SHORT TASK
Extract from the listing each line in which the word "that" appears.
───── SUPPLIED RECORDS
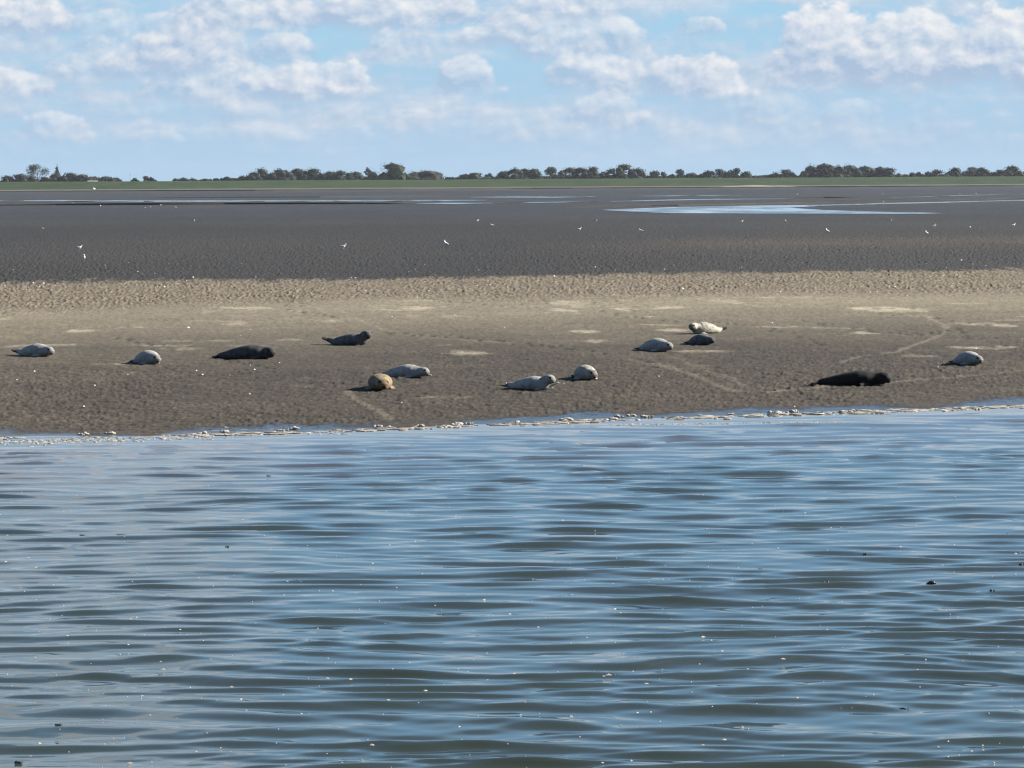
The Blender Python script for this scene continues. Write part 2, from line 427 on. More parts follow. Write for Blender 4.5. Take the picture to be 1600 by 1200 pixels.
Xw = Uw * np.maximum(Dw, 18); Yw = Dw
Zw = wave(Xw, Yw)
me = grid_mesh('sea_water', Xw, Yw, Zw)
me.flip_normals()
sdw = shore(np.clip(Xw, -40, 40)) - Yw
set_attr(me, 'shoal', 1 - sst(sdw + (fb(Xw * .2, Yw * .2, 210, 3) - .5) * 8, 0, 16))
m, t, b = mat('turbid_sea_water', rough=.035, spec=.5, ior=1.333)
a1 = t.nodes.new('ShaderNodeAttribute'); a1.attribute_name = 'shoal'
t.links.new(mixc(t, S(t, a1.outputs['Fac']), (0.0286, 0.0386, 0.0308), (0.0678, 0.0571, 0.0501)), b.inputs['Base Color'])
geo = t.nodes.new('ShaderNodeNewGeometry')
bn = t.nodes.new('ShaderNodeBump'); bn.inputs['Distance'].default_value = .004; bn.inputs['Strength'].default_value = .35
mp = t.nodes.new('ShaderNodeMapping'); mp.inputs['Scale'].default_value = (.55, 1.5, 1)
t.links.new(geo.outputs['Position'], mp.inputs[0])
t.links.new(noise(t, mp.outputs[0], 3.4, 3, .5).s, bn.inputs['Height']); t.links.new(bn.outputs[0], b.inputs['Normal'])
link('sea_water', me, m, kind='structure')

# ------------------------------------------------------------------ far pools and channels
pool_m, t, b = mat('still_pool_water', (.05, .06, .065), .09, .5, 1.333)
geo = t.nodes.new('ShaderNodeNewGeometry'); mp = t.nodes.new('ShaderNodeMapping'); mp.inputs['Scale'].default_value = (.10, .022, 1)
t.links.new(geo.outputs['Position'], mp.inputs[0])
t.links.new((noise(t, mp.outputs[0], 1.0, 4, .6).step(.40, .62) * .22 + .015).s, b.inputs['Roughness'])
def sheet(name, pts, z, m_, jit=0.0):
    P = []
    for i, p in enumerate(pts):
        a, c = at_z(*p, z), at_z(*pts[(i + 1) % len(pts)], z)
        n = max(1, int((c - a).length / 9))
        for k in range(min(n, 14)):
            q = a.lerp(c, k / min(n, 14))
            if jit and k: q.y += random.uniform(-jit, jit)
            P.append((q.x, q.y, z))
    bm = bmesh.new(); f = bm.faces.new([bm.verts.new(p) for p in P]); f.normal_update()
    if f.normal.z < 0: f.normal_flip()
    bmesh.ops.triangulate(bm, faces=bm.faces[:])
    me_ = bpy.data.meshes.new(name); bm.to_mesh(me_); bm.free()
    return link(name, me_, m_, kind='structure')
sheet('tidal_pool', [(940, 328), (1000, 325.4), (1050, 323.7), (1110, 322.2), (1170, 321.2), (1230, 320.6), (1290, 319.6), (1350, 318.0), (1600, 312.4), (1640, 311.6), (1640, 312.6), (1600, 313.6), (1400, 318.4), (1290, 321.4), (1235, 324.6), (1290, 328.3), (1400, 331.3), (1475, 333.0), (1440, 333.9), (1330, 334.0), (1200, 333.6), (1050, 333), (1000, 331.2)], .045, pool_m, 1.5)
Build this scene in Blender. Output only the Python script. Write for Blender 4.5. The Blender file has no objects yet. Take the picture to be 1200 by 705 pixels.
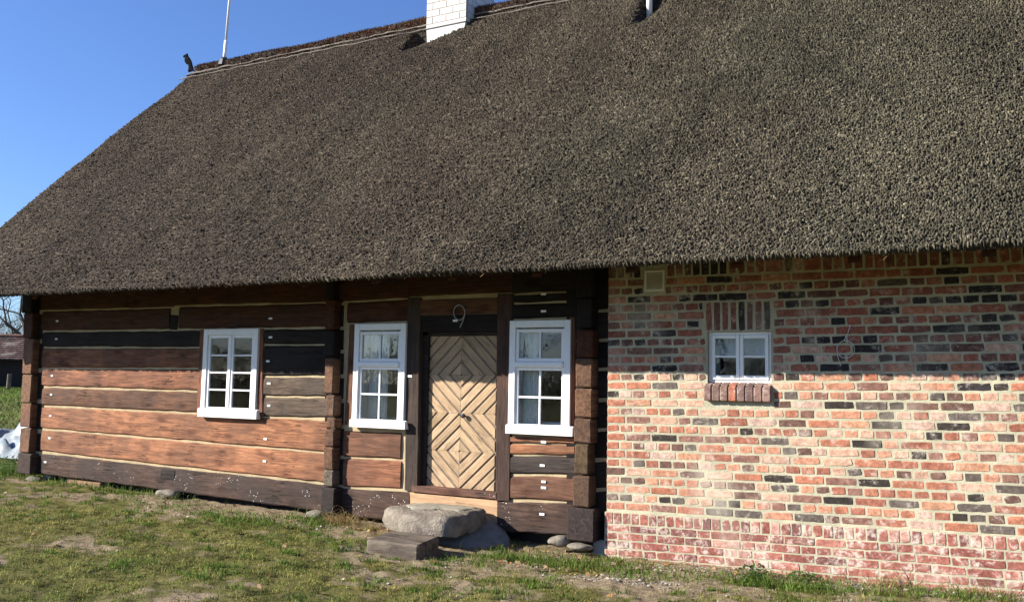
import bpy, math, random
import numpy as np
from mathutils import Vector, Matrix

random.seed(7); RNG = np.random.default_rng(11)
SC = bpy.context.scene
COL = SC.collection
R = math.radians

# ------------------------------------------------------------------ camera
F_PX, YAW, PITCH, ROLL = 1055.7, R(28.473), R(5.217), R(1.067)
CAM = Vector((0, -8.6, 1.55))
fw = Vector((-math.sin(YAW)*math.cos(PITCH), math.cos(YAW)*math.cos(PITCH), math.sin(PITCH)))
r0 = Vector((math.cos(YAW), math.sin(YAW), 0)); u0 = r0.cross(fw)
rt = math.cos(ROLL)*r0 + math.sin(ROLL)*u0
up = -math.sin(ROLL)*r0 + math.cos(ROLL)*u0
cd = bpy.data.cameras.new('camera'); cam = bpy.data.objects.new('camera', cd); COL.objects.link(cam)
cd.sensor_width = 36; cd.lens = F_PX/1200*36; cd.clip_end = 3000; cd.clip_start = .05
M = Matrix((rt, up, -fw)).transposed().to_4x4(); M.translation = CAM
cam.matrix_world = M; SC.camera = cam

# ------------------------------------------------------------------ sky and sun
SUN_AZ, SUN_EL = R(53), R(26)
w = bpy.data.worlds.new('World'); SC.world = w; w.use_nodes = True
nt = w.node_tree; nt.nodes.clear()
sky = nt.nodes.new('ShaderNodeTexSky'); sky.sky_type = 'NISHITA'; sky.sun_disc = False
sky.sun_elevation = SUN_EL; sky.sun_rotation = math.pi + SUN_AZ
sky.air_density = 1.0; sky.dust_density = .5; sky.ozone_density = 1.6; sky.altitude = 50
bg = nt.nodes.new('ShaderNodeBackground'); bg.inputs[1].default_value = .05
wo = nt.nodes.new('ShaderNodeOutputWorld')
wbm = nt.nodes.new('ShaderNodeVectorMath'); wbm.operation = 'MULTIPLY'; wbm.inputs[1].default_value = (.88, 1.16, 1.76)   # the camera's white balance
nt.links.new(sky.outputs[0], wbm.inputs[0]); nt.links.new(wbm.outputs[0], bg.inputs[0]); nt.links.new(bg.outputs[0], wo.inputs[0])
sd = bpy.data.lights.new('sun', 'SUN'); sd.energy = 5.0; sd.angle = R(.5); sd.color = (1, .945, .85)
so = bpy.data.objects.new('sun', sd); COL.objects.link(so)
so.rotation_euler = Vector((math.sin(SUN_AZ)*math.cos(SUN_EL), math.cos(SUN_AZ)*math.cos(SUN_EL), -math.sin(SUN_EL))).to_track_quat('-Z', 'Y').to_euler()
SC.view_settings.view_transform = 'Standard'; SC.view_settings.look = 'None'
SC.view_settings.gamma = 1; SC.view_settings.exposure = 1.2

# ------------------------------------------------------------------ helpers
def W(px, py, y=0.0):
    """point of the facade plane at depth y that stands at this place of the photograph"""
    d = rt*((px-600)/F_PX) - up*((py-352.5)/F_PX) + fw
    return CAM + d*((y-CAM.y)/d.y)
def wx(px, py, y=0.): return W(px, py, y).x
def wz(px, py, y=0.): return W(px, py, y).z

class MB:
    def __init__(s): s.v = []; s.f = []; s.t = []; s.g = []; s.mi = []
    def add(s, vs, fs, tint=(1,1,1,0), gc=None, mi=0):
        o = len(s.v); s.v += [tuple(v) for v in vs]
        s.f += [tuple(i+o for i in f) for f in fs]; s.mi += [mi]*len(fs)
        tint = tuple(tint) if len(tint) == 4 else tuple(tint)+(0,)
        s.t += [tint]*len(vs)
        s.g += [tuple(g) for g in gc] if gc is not None else [tuple(v) for v in vs]
    def box(s, x0, x1, y0, y1, z0, z1, tint=(1,1,1,0), b=0.0, off=(0,0,0), mi=0):
        P = [(x0,y0,z0),(x1,y0,z0),(x1,y1,z0),(x0,y1,z0),(x0,y0,z1),(x1,y0,z1),(x1,y1,z1),(x0,y1,z1)]
        s.hexa(P, tint, b, off, mi)
    def hexa(s, P, tint=(1,1,1,0), b=0.0, off=(0,0,0), mi=0):
        """box from 8 corners (bottom 4 then top 4), optional bevel b by per-face inset"""
        F = [(0,3,2,1),(4,5,6,7),(0,1,5,4),(1,2,6,5),(2,3,7,6),(3,0,4,7)]
        P = [Vector(p) for p in P]
        if b <= 0:
            s.add(P, F, tint, [p+Vector(off) for p in P], mi); return
        vs = []; fs = []; idx = {}
        for fi, f in enumerate(F):
            n = len(f); base = len(vs)
            for k in range(n):
                p = P[f[k]]; a = (P[f[(k+1)%n]]-p); c = (P[f[k-1]]-p)
                bb = min(b, a.length*.4, c.length*.4)
                vs.append(p + a.normalized()*bb + c.normalized()*bb); idx[(fi, f[k])] = base+k
            fs.append(tuple(range(base, base+n)))
        edges = {}
        for fi, f in enumerate(F):
            for k in range(4):
                a, c = f[k], f[(k+1)%4]
                edges.setdefault(frozenset((a,c)), []).append((fi, a, c))
        for e in edges.values():
            (f1,a,c),(f2,_,_) = e
            fs.append((idx[(f1,c)], idx[(f1,a)], idx[(f2,a)], idx[(f2,c)]))
        for vi in range(8):
            fl = [i for i, f in enumerate(F) if vi in f]
            ctr = sum((vs[idx[(i,vi)]] for i in fl), Vector())/3
            a, c, d = [idx[(i,vi)] for i in fl]
            nrm = (vs[c]-vs[a]).cross(vs[d]-vs[a]); cen = sum(P, Vector())/8
            fs.append((a,c,d) if nrm.dot(ctr-cen) > 0 else (a,d,c))
        s.add(vs, fs, tint, [v+Vector(off) for v in vs], mi)
    def tube(s, pts, rads, n=8, tint=(1,1,1,0), cap=True, mi=0):
        pts = [Vector(p) for p in pts]
        if not hasattr(rads, '__len__'): rads = [rads]*len(pts)
        vs = []; fs = []; gc = []; L = 0
        for i, p in enumerate(pts):
            t = (pts[min(i+1,len(pts)-1)]-pts[max(i-1,0)]).normalized()
            a = t.orthogonal().normalized() if i == 0 else (a - t*a.dot(t)).normalized()
            c = t.cross(a)
            if i: L += (p-pts[i-1]).length
            for k in range(n):
                an = 2*math.pi*k/n
                vs.append(p + (a*math.cos(an)+c*math.sin(an))*rads[i]); gc.append((L, math.cos(an)*rads[i], math.sin(an)*rads[i]))
        for i in range(len(pts)-1):
            for k in range(n):
                fs.append((i*n+k, i*n+(k+1)%n, (i+1)*n+(k+1)%n, (i+1)*n+k))
        if cap:
            fs.append(tuple(range(n-1,-1,-1))); fs.append(tuple((len(pts)-1)*n+k for k in range(n)))
        s.add(vs, fs, tint, gc, mi)
    def build(s, name, mats, parent=None, smooth=False, label=None):
        me = bpy.data.meshes.new(name); me.from_pydata(s.v, [], s.f); me.update()
        a = me.color_attributes.new('tint', 'FLOAT_COLOR', 'POINT'); a.data.foreach_set('color', np.array(s.t, np.float32).ravel())
        g = me.attributes.new('gc', 'FLOAT_VECTOR', 'POINT'); g.data.foreach_set('vector', np.array(s.g, np.float32).ravel())
        if not isinstance(mats, (list, tuple)): mats = [mats]
        for m in mats: me.materials.append(m)
        me.polygons.foreach_set('material_index', s.mi)
        if smooth: me.polygons.foreach_set('use_smooth', [True]*len(me.polygons))
        return link(name, me, parent, label)

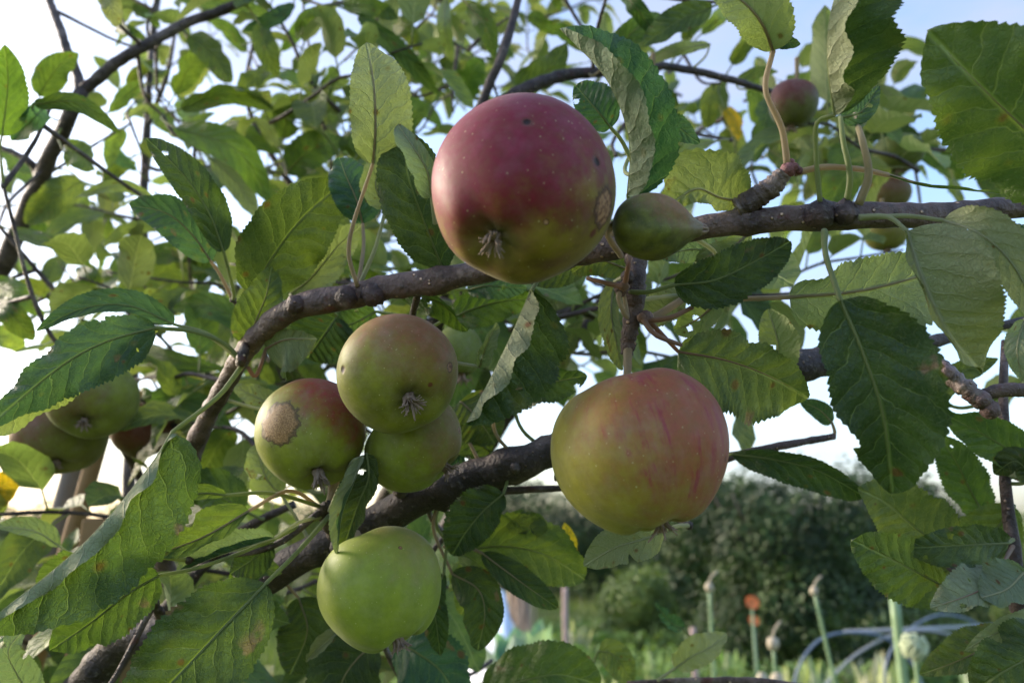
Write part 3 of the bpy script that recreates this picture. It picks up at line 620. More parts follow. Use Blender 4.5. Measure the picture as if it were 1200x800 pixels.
LN([(312, 408, .370), (335, 398, .362), (372, 397, .360)], (14, 46), (10, 20), (0, -10), 'D', 'g', pet=[(290, 430, .366), (300, 440, .368)], st='r')
LN([(430, 532, .345), (432, 560, .342), (420, 590, .345), (402, 645, .352)], (18, 30), (30, 0), (20, 0), 'U', 'd', pet=[(388, 596, .378), (412, 560, .36)])
LN([(425, 536, .335), (414, 565, .330), (400, 605, .332), (396, 652, .34)], (12, 16), (110, 10), (0, 0), 'D', 'b', pet=[(386, 598, .375), (410, 545, .345)])
LN([(590, 578, .385), (565, 600, .380), (545, 625, .378), (530, 650, .38)], (26, 34), (6, 10), (0, 0), 'U', 'k')
LN([(520, 672, .39), (508, 700, .385), (512, 735, .383), (516, 768, .386)], (16, 18), (6, 10), (0, 0), 'U', 'k', bites=[(.5, 1, .5, .05)])
LN([(530, 672, .40), (560, 690, .395), (568, 720, .393), (560, 762, .396)], (24, 30), (6, 10), (0, 0), 'U', 'd')
LN([(535, 645, .42), (590, 640, .412), (640, 650, .410), (685, 678, .413)], (40, 40), (6, 10), (0, 0), 'U', 'y')
LN([(565, 648, .40), (592, 668, .395), (622, 690, .393), (654, 712, .396)], (18, 18), (0, 24), (0, 0), 'U', 'd', pet=[(520, 640, .41), (545, 640, .405)])
LN([(540, 655, .45), (555, 690, .445), (540, 720, .445)], (30, 30), (6, 10), (0, 0), 'U', 'l')
LN([(590, 610, .42), (625, 612, .415), (640, 630, .415)], (14, 18), (6, 10), (0, 0), 'U', 'd', bites=[(.6, 1, .5, .05)])
LN([(465, 752, .43), (490, 765, .42), (520, 790, .415), (545, 840, .41)], (40, 44), (6, -10), (0, 0), 'U', 'b')
LN([(440, 755, .42), (420, 770, .415), (400, 800, .41), (390, 850, .41)], (44, 44), (6, 10), (0, 0), 'U', 'k')
LN([(566, 812, .44), (610, 798, .43), (655, 790, .425), (704, 802, .43)], (40, 24), (6, 10), (0, 0), 'U', 'g')
LN([(295, 345, .385), (320, 300, .378), (355, 255, .372), (408, 208, .375)], (46, 50), (8, 8), (0, 10), 'U', 'g')
LN([(288, 405, .375), (300, 375, .368), (312, 345, .366), (318, 312, .37)], (28, 26), (8, 8), (0, 0), 'U', 'g', pet=[(284, 420, .368)])
LN([(247, 306, .40), (225, 275, .392), (195, 250, .390), (152, 240, .393)], (26, 26), (10, 16), (0, 0), 'U', 'b')
LN([(262, 295, .38), (245, 250, .372), (215, 205, .370), (172, 162, .374)], (20, 26), (8, -10), (0, 0), 'U', 'k')
LN([(340, 345, .40), (365, 325, .392), (395, 290, .390), (425, 262, .393)], (28, 26), (10, 10), (0, 0), 'D', 'g', pet=[(345, 358, .36)])
LN([(470, 345, .37), (495, 348, .362), (520, 358, .360), (548, 388, .362)], (8, 20), (60, -20), (0, 0), 'U', 'g', pet=[(440, 350, .355)])
LN([(548, 340, .375), (568, 335, .370), (590, 336, .368), (618, 338, .37)], (14, 16), (6, 10), (0, 0), 'U', 'b')
LN([(530, 372, .39), (560, 360, .385), (595, 352, .382), (635, 350, .385)], (22, 26), (6, 10), (0, 0), 'U', 'g')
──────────
WRITTEN SOLUTION
    """point of the facade plane at depth y that stands at this place of the photograph"""
Write part 3 of the bpy script that recreates this picture. It picks up at line 620. More parts follow. Use Blender 4.5. Measure the picture as if it were 1200x800 pixels.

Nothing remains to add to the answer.